ですから、介護保険法と老人保健法ではそもそも発想が全く異なるのです。そして、職名だってもちろん分けられています。
介護支援専門員はもちろん、介護保険法に規定されており、一般にはケアマネージャーと呼ばれます。

選択肢3 〇 選択肢4 × 選択肢5 ×

この3つの職名は、社会福祉関係の任用資格と呼ばれます。
「任用資格」っていうのが、教科書を見てもなかなかわかりにくくて、頭を抱える人が少なくありません。大事なのは、上述した「福祉六法体制のころまでは、社会福祉は行政がやるものだった」という、この発想を前提として知っておくことです。
「行政がやる」っていううことは、つまりが誰がやるんですか?もちろん、公務員です。とはいえ、公務員というのは同じ職種にずーっと居続けるのではなく、2~3年で職種を転々と移動していきながら、ジェネラリストとして育てていく、これが行政組織の人材育成の考え方なわけです。すると、社会福祉も、同じ公務員がずーっとし続けるという発想がなかったのです。だから、公務員として、その職種についている(=任用されている)ときだけスペシャリスト(=資格所持者)と名乗れる。これが任用資格という考え方であり、最後に「士」ではなく、「司」がつくものが多いです。

<社会福祉関連の主な任用資格とその根拠法>
社会福祉法
社会福祉主事
福祉事務所(市町村・都道府県)に所属〇児童福祉法
児童福祉司
児童心理司
児童相談所(都道府県・指定都市)に所属

身体障害者福祉法
身体障害者福祉司
身体障害者更生相談所(都道府県)に所属

知的障害者福祉法
知的障害者福祉司
知的障害者更生相談所(都道府県)に所属

ですから、授業で知的障害者福祉司の話をすると「知的障害者福祉司になりたいんですけど、どうやったらなれますか」とか聞かれることがあるのですが、まずは都道府県に公務員として採用されない限りは原則なれない、ってことになります。ですから「公務員採用試験を勉強しないとなれないよ」なんてことを言うわけです。

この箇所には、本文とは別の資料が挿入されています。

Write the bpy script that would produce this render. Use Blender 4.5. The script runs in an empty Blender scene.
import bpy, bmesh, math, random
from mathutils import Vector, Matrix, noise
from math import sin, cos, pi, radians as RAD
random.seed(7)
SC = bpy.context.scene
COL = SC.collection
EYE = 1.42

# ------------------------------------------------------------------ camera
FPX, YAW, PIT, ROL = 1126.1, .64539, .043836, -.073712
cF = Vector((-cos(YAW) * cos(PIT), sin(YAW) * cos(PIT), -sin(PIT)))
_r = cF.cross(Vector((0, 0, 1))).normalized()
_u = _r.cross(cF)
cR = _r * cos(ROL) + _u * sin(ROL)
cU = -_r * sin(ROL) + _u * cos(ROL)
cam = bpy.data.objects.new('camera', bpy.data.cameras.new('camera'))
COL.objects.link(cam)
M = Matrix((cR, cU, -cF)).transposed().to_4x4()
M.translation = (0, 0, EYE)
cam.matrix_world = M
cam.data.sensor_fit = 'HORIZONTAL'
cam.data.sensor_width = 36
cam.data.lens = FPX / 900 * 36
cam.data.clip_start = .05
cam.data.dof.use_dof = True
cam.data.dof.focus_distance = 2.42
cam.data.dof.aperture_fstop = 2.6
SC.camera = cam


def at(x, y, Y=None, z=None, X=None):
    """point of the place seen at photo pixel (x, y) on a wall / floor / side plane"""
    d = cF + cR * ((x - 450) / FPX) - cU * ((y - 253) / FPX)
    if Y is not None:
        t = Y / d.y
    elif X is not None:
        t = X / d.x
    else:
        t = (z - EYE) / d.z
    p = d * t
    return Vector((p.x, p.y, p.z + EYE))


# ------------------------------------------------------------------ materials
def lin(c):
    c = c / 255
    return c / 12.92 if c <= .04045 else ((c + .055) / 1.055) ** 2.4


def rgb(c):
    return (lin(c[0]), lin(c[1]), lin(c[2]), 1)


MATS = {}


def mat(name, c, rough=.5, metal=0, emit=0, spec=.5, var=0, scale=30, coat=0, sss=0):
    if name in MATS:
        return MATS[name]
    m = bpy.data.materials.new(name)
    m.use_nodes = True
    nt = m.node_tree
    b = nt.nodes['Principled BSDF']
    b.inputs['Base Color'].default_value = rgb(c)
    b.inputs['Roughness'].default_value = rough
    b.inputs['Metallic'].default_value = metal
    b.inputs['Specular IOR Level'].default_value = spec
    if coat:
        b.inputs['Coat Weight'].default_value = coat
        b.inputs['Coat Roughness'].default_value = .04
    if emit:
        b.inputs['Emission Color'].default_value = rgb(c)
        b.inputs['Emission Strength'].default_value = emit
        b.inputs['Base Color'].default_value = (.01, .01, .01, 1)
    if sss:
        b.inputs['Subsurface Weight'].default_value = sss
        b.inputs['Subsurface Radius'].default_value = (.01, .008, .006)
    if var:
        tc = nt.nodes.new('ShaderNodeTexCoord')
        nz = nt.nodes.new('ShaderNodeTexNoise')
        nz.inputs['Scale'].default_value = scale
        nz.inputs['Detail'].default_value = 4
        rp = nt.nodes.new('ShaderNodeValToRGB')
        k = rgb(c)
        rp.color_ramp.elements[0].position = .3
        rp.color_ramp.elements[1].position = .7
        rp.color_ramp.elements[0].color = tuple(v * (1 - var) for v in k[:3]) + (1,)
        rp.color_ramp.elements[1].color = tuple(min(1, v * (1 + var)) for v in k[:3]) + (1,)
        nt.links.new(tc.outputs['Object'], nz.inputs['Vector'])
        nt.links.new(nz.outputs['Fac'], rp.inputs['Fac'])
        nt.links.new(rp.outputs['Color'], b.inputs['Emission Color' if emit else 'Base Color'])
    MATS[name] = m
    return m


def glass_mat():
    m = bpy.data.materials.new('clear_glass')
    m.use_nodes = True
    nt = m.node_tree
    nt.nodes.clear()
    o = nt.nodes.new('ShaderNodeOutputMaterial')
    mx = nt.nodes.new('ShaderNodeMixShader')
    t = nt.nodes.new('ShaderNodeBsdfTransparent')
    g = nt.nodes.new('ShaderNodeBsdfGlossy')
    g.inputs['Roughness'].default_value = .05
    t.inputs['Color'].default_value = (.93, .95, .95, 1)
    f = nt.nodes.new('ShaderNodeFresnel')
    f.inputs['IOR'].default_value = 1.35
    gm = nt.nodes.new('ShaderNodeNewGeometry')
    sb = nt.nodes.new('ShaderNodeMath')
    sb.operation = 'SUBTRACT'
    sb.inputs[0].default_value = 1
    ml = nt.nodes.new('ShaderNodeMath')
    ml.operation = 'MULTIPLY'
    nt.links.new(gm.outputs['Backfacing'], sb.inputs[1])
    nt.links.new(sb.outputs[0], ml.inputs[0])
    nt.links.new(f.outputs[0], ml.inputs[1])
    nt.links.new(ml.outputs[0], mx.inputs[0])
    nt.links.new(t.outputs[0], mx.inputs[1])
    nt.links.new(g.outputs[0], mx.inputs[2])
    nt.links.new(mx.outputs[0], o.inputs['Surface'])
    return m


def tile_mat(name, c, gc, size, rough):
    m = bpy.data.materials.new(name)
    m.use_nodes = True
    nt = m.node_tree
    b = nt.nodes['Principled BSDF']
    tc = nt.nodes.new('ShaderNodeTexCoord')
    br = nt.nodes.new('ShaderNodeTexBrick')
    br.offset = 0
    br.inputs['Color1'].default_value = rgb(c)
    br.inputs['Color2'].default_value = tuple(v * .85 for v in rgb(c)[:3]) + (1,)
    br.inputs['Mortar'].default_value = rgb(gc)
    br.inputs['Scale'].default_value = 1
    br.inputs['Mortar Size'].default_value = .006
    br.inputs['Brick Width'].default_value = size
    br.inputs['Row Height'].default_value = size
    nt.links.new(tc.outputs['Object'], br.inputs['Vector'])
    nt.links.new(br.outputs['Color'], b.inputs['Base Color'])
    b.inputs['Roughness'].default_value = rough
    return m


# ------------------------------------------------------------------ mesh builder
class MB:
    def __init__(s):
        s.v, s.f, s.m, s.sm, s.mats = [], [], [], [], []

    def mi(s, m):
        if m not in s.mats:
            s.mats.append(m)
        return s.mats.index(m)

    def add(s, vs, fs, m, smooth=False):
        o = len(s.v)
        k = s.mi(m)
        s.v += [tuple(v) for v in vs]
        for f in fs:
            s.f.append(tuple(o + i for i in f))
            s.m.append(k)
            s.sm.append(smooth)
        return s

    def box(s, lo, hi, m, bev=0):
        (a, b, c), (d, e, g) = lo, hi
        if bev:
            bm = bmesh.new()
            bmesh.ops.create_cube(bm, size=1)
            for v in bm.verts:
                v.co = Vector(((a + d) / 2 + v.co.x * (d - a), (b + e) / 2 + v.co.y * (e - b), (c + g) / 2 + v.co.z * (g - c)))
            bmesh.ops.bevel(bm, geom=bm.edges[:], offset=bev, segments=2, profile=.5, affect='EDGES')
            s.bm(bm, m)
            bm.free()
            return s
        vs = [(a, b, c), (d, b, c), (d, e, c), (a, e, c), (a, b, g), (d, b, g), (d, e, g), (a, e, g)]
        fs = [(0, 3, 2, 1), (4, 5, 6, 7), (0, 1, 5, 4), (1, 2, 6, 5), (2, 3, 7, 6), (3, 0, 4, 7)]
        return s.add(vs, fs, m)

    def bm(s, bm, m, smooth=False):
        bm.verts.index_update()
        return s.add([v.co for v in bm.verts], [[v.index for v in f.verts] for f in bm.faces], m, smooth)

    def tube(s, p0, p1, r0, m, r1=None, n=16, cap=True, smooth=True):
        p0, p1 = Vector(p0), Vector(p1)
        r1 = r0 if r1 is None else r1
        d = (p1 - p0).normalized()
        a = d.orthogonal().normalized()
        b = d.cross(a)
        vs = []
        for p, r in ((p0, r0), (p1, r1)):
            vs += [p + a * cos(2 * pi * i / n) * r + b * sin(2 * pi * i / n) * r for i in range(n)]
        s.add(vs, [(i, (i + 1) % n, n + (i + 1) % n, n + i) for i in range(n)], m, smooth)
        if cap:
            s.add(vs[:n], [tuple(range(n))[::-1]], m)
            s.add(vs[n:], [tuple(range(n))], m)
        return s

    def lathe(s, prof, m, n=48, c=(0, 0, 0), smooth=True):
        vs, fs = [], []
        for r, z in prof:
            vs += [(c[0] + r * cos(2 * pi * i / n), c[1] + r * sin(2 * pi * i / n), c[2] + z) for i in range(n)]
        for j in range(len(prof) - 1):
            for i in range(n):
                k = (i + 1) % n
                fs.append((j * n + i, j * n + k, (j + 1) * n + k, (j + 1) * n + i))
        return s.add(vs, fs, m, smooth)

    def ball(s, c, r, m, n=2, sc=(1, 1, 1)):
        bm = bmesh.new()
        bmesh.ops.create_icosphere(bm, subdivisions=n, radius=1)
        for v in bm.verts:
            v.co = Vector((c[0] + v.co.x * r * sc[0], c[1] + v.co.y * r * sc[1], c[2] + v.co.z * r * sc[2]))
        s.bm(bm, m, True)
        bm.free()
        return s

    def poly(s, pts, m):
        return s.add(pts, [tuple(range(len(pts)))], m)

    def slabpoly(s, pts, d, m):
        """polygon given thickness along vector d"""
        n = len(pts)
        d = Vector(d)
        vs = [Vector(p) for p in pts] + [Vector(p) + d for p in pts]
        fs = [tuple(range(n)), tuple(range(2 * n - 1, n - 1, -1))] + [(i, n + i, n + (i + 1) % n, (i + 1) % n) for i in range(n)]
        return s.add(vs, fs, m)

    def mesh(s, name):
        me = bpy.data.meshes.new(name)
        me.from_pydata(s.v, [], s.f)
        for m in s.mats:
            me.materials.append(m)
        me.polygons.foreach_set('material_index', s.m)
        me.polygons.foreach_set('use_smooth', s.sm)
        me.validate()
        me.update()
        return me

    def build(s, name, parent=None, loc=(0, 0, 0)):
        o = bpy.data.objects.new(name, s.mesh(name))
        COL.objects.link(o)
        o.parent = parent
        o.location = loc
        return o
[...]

一方で、「相談支援専門員になりたいんですけど、どうやったらなれますか」と聞かれた場合にはどうでしょうか。相談支援専門員ってどんな資格ですか?これは、障害者総合支援法の資格です。つまり契約制度を前提にした資格であり、民間人でも取得できる資格です。ただし、一定の現場経験を経なければそもそも研修は受けられないので、「まずは障害者の支援の現場にいくことだよ」なんて伝えるわけです。
ここにあげたものは、基本中の基本。すべて覚えておきましょう。